No one comments on the fruit images? The thing about skin is that a lot of times we want to see it smooth and uniform, so maybe dslr's help?
I agree with at least half of that.
"good skin tone" is a combination of many technical factors. Rolloff, color accuracy/placement, color uniformity, and tonal transitions are all very important in the final look of skin.
These factors were played with in the chemistry of portrait-oriented films for decades and are played with no in a combination of sensor (CFA, IR filter, and inherent spectral response), profiles, demosaicing algorithms, and software tools/sliders.
The rolloff into highlights is very important as, regardless of lighting, many people find skintone more pleasing if the shoulder of reds in the skintone range are more gradual. This is a large component in the Leaf Portrait profiles, which I've found nigh impossible to recreate with any other camera using any profiling software (the color engineers at Leaf are clearly
lightyears ahead of my novice level of color profiling and profile manipulation).
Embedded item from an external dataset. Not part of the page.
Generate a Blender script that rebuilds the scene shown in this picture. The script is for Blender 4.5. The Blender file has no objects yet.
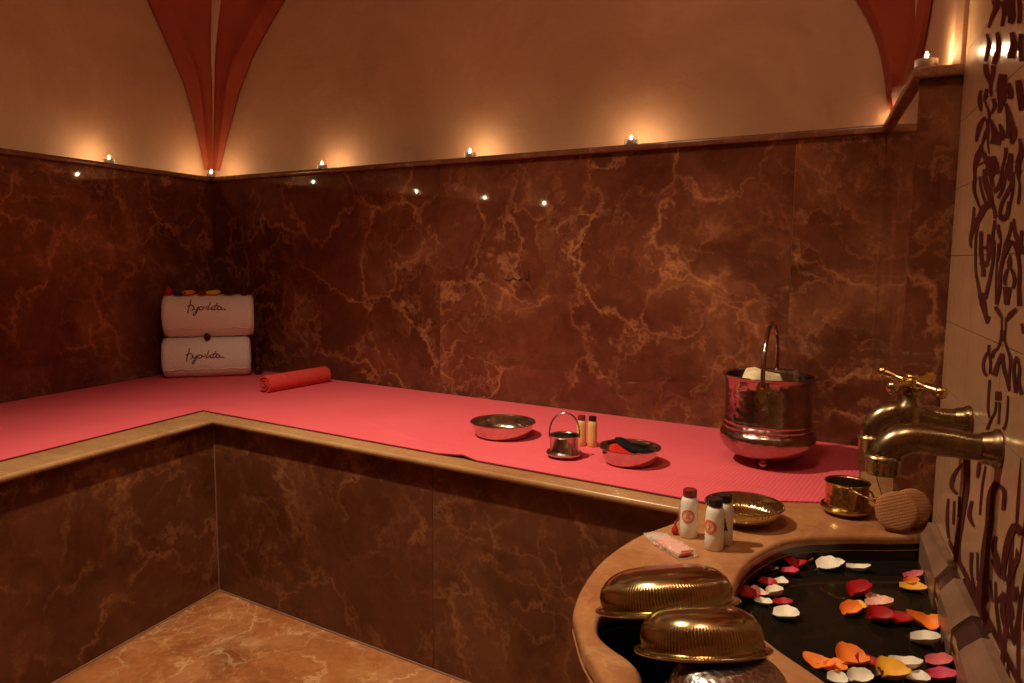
import bpy, bmesh, math, random
from mathutils import Vector, Matrix
random.seed(7)
PI = math.pi
sc = bpy.context.scene
COL = sc.collection
V = Vector

# ------------------------------------------------------------------ camera
F, PITCH, ROLL, YAW, H = 750.83, 0.11096, 0.00806, 0.37313, 1.1229
_r0 = V((math.cos(YAW), math.sin(YAW), 0))
_f = V((-math.sin(YAW)*math.cos(PITCH), math.cos(YAW)*math.cos(PITCH), -math.sin(PITCH)))
_u0 = _r0.cross(_f)
_a = _r0*math.cos(ROLL) + _u0*math.sin(ROLL)
_b = _u0*math.cos(ROLL) - _r0*math.sin(ROLL)
cd = bpy.data.cameras.new('camera'); cam = bpy.data.objects.new('camera', cd); COL.objects.link(cam)
cam.matrix_world = Matrix(((_a.x, _b.x, -_f.x, 0), (_a.y, _b.y, -_f.y, 0), (_a.z, _b.z, -_f.z, H), (0, 0, 0, 1)))
cd.sensor_width = 36; cd.lens = 36*F/1024; cd.clip_start = 0.02
sc.camera = cam

def ray(px, py): return _f*F + _a*(px-512) - _b*(py-341.5)
def at(px, py, z):
    """point of the horizontal plane at height z seen at that place of the photograph"""
    r = ray(px, py); t = (z-H)/r.z
    return V((r.x*t, r.y*t, z))
def on_x(px, py, X):
    r = ray(px, py); t = X/r.x
    return V((X, r.y*t, H+r.z*t))

# ------------------------------------------------------------------ room layout
TH = -0.18434
WX, WY = -2.513, 2.7006                       # corner of left and back marble panels
U = V((math.cos(TH), math.sin(TH), 0)); N = V((math.sin(TH), -math.cos(TH), 0))   # along back wall, into the room
W0 = V((WX, WY, 0))
def bw(u, d, z): return W0 + U*u + N*d + V((0, 0, z))
def back_y(x, d=0):                            # y of the back wall plane (offset d into the room) at x
    p = W0 + N*d
    return p.y + (x-p.x)*U.y/U.x
ZF = 0.054; ZT = 0.62; ZM = 0.623; ZL = 1.470; ZC = 2.72
XT = 0.24                                      # tiled wall
XR = 0.172; YC = 1.575                         # right marble panel, column front
XU, YU = 0.222, 1.563                          # plaster above the column
FRONT = -1.3

# ------------------------------------------------------------------ materials
def nodes(name):
    m = bpy.data.materials.new(name); m.use_nodes = True
    nt = m.node_tree
    return m, nt, nt.nodes['Principled BSDF']
def nd(nt, t, **kw):
    n = nt.nodes.new(t)
    for k, v in kw.items():
        if k in n.inputs: n.inputs[k].default_value = v
        else: setattr(n, k, v)
    return n
def lk(nt, a, b): nt.links.new(a, b)
def ramp(nt, fac, stops, interp='LINEAR'):
    r = nt.nodes.new('ShaderNodeValToRGB'); e = r.color_ramp.elements; r.color_ramp.interpolation = interp
    while len(e) < len(stops): e.new(0.5)
    for x, (p, c) in zip(e, stops):
        x.position = p; x.color = (*c, 1) if len(c) == 3 else c
    lk(nt, fac, r.inputs[0]); return r.outputs[0]
def mixc(nt, fac, a, b, mode='MIX'):
    m = nt.nodes.new('ShaderNodeMix'); m.data_type = 'RGBA'; m.blend_type = mode
    for s, v in ((0, fac), (6, a), (7, b)):
        if isinstance(v, (int, float)): m.inputs[s].default_value = v
        elif isinstance(v, tuple): m.inputs[s].default_value = (*v, 1)
        else: lk(nt, v, m.inputs[s])
    return m.outputs[2]
def math_(nt, op, a, b=None):
    m = nt.nodes.new('ShaderNodeMath'); m.operation = op
    for i, v in enumerate((a, b)):
        if v is None: continue
        if isinstance(v, (int, float)): m.inputs[i].default_value = v
        else: lk(nt, v, m.inputs[i])
    return m.outputs[0]
def bump(nt, p, h, strength=0.3, dist=0.002):
    b = nt.nodes.new('ShaderNodeBump'); b.inputs['Strength'].default_value = strength; b.inputs['Distance'].default_value = dist
    lk(nt, h, b.inputs['Height']); lk(nt, b.outputs[0], p.inputs['Normal'])
def noise(nt, vec, scale, detail=6, rough=0.6, dist=0.0):
    n = nd(nt, 'ShaderNodeTexNoise'); n.inputs['Scale'].default_value = scale; n.inputs['Detail'].default_value = detail
    n.inputs['Roughness'].default_value = rough; n.inputs['Distortion'].default_value = dist
    lk(nt, vec, n.inputs['Vector']); return n
def simple(name, col, rough=0.5, metal=0.0, spec=0.5, var=0.0, vscale=30, **kw):
    m, nt, p = nodes(name)
    p.inputs['Roughness'].default_value = rough; p.inputs['Metallic'].default_value = metal
    p.inputs['Specular IOR Level'].default_value = spec
    if var:
        tc = nd(nt, 'ShaderNodeTexCoord'); n = noise(nt, tc.outputs['Object'], vscale, 5)
        c = ramp(nt, n.outputs[0], [(0.3, tuple(x*(1-var) for x in col)), (0.7, tuple(min(1, x*(1+var)) for x in col))])
        lk(nt, c, p.inputs['Base Color'])
    else: p.inputs['Base Color'].default_value = (*col, 1)
    for k, v in kw.items(): p.inputs[k].default_value = v
    return m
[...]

The color, and consistency of color is another factor. What the ideal skin color is for any given model/shot and how aggressively surrounding colors are moved toward that color are personal choices and a matter of personal/cultural/business aesthetics. It helps if the underlying system is capable of seeing the difference in a large variety of subtle colors so that if/when you want to smooth those colors out it can do so with better smoothness (color range feathering) and with less artifacts (e.g. cross over colors in shadows or bands of poor color in shadows). Both Phase One and Leaf provide a variety of very well made portrait profiles that provide for a certain amount of this color uniformity in skintones (reducing the difference between good skin and a blemish or path of overly-olive or overly-magenta skin) but importantly Capture One provides a tool in the Color Editor which (while not very intuitive) provides for a very nuanced control over this effect (usually you'd do this for a few images to your own tastes/needs and then save presets or ICC profiles which you would then use during/after shoots).
The tonal gradations also matter a LOT especially as the contrast of the light goes up. For instance a lower quality imaging chain may produce a "hard break" in skintone transitions from highlight to shadow. Software is part of that chain and in my (biased) opinion Capture One does by far the best job of making the best of those transitions for any given camera system. If the transitions are abrupt, fall on a visible line rather than along dithered and stochastic area, show color non-linearity (e.g. a shift from red to green in the shadows) then the overall effect of the skintone will be greatly harmed.
None of these factors can be effectively discussed in isolation, nor can software be discounted as each software package handles all of the above a little differently (in the case of Leaf Portrait Profiles in Capture One - a LOT differently). The skintone of an imaging system (lens+camera+lighting+software) is a complex thing and a good deal of it is subjective. But the inherent complexity is one reason to use a system that produces the results you find most pleasing with the least post-processing or tweaking - otherwise you'll be fighting to isolate and control the many underlying variables rather than simply enjoying good skintone.
And all the more reason you should test a camera system you plan on buying into in situations and manners which are relevant to your actual intended usage.
edit: I didn't even mention lens, but yes that absolutely matters too. The way detail is rendered (high frequency), transitions are rendered (low frequency), bokeh (out of focus areas), and color rendition are all influenced by the lens and any filters used in front of it.